Bueno, al menos ese era el ideal. Trump, el tres veces casado súper macho que hace bromas sobre la menstruación de la periodista Megyn Kelly, es la realidad más usual (como lo fue, si bien con mucha más clase, el máximo exponente del hombre de principios de los años sesenta, el adicto al sexo John F. Kennedy).

Esa brecha evidente permite explicar por qué Hefner pasó de ser un fenómeno a un espectáculo de segunda categoría, mientras que la ideología de la clase alta liberal fue una visión más feminista de la liberación. Pero solo en forma gradual y parcial. La revolución sexual del hombre, en la que la libertad significa que él podía tomar a quien quisiera mientras la mujer tomaba la píldora, sigue siendo una fuerza poderosa y no solo en los pasillos de Fox News. Desde Hollywood y los planteles universitarios hasta los camarines de los conciertos de rock y la operación política de Bill Clinton, ha persistido como una filosofía dominante aunque tácita en recintos oficialmente comprometidos con el liberalismo cultural y la igualdad sexual.

También ha persistido por haberse abaratado en lo cultural. Quienes hayan visto “The Girls Next Door”, el programa de televisión sobre la casa de Hefner, habrán notado que la mística de Playboy decididamente no era una broma en los ambientes de clase media baja que producían a las modelos del centro de la revista y sus admiradores más acendrados. Como el trumpismo, los valores hefnerianos han prosperado en el vacío creado en la clase trabajadora por la retirada de la religión y el desmadejamiento de la comunidad.
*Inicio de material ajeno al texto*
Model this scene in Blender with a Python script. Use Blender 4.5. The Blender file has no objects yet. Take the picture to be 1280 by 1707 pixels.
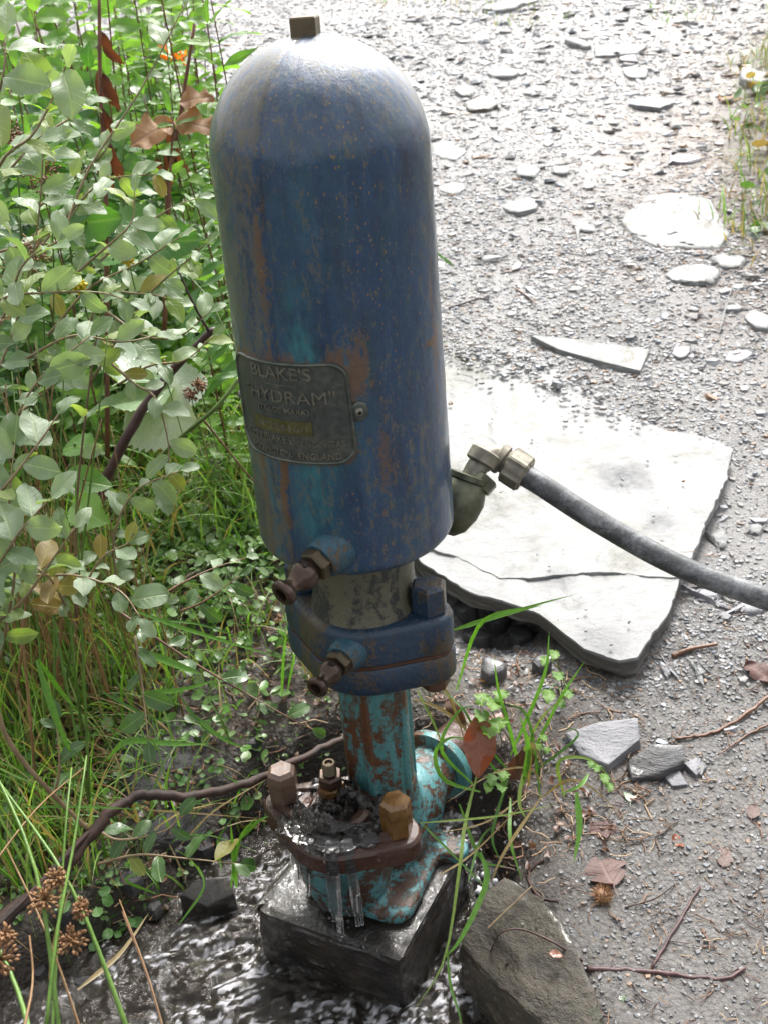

Finalmente, entre los hombres a los que les prometieron dóciles modelos y acabaron solos con una conexión de internet de alta velocidad como consuelo, la revolución sexual masculina se coaguló en una subcultura tóxica, resentida por las facultades que han adquirido las mujeres en todos sentidos.

Ahí es donde encontramos a los admiradores más fuertes (y más extraños) de Trump. Él se ha convertido en el Macho Alfa para todos los hombres beta que aspiran a la condición de alfas y cuya mezcla de liberación moral y de misoginia mantiene vivo el sueño de Sinatra.

No hay suficientes seguidores de este tipo para que Trump gane la elección. La revolución de Steinem (pese a todas las complicaciones que ha tenido, y seguirá teniendo, Hillary) habrá de vencer sin dificultad a la de Hefner en las urnas este año.

Pero el conflicto cultural entre esos dos estilos posrrevolucionarios -entre los miembros de las fraternidades universidades y las marisabidillas feministas, entre los jugadores de video y la policía de la diversidad, entre los provocadores de la derecha alterna y los hombres inseguros, entre los tarados que escupieron odio ante la versión femenina de “Ghostbusters” y los alienados con la moda que pretendieron que es buena- llegó para quedarse. Con el tiempo y el deterioro del cristianismo, podría llegar a eclipsar guerras culturales anteriores. En el ámbito de la cultura popular, ya las eclipsó.

Hace diez años, los liberales anhelaban una derecha post-religiosa, una guerra cultural diferente.

Hay que tener cuidado con lo que se pide.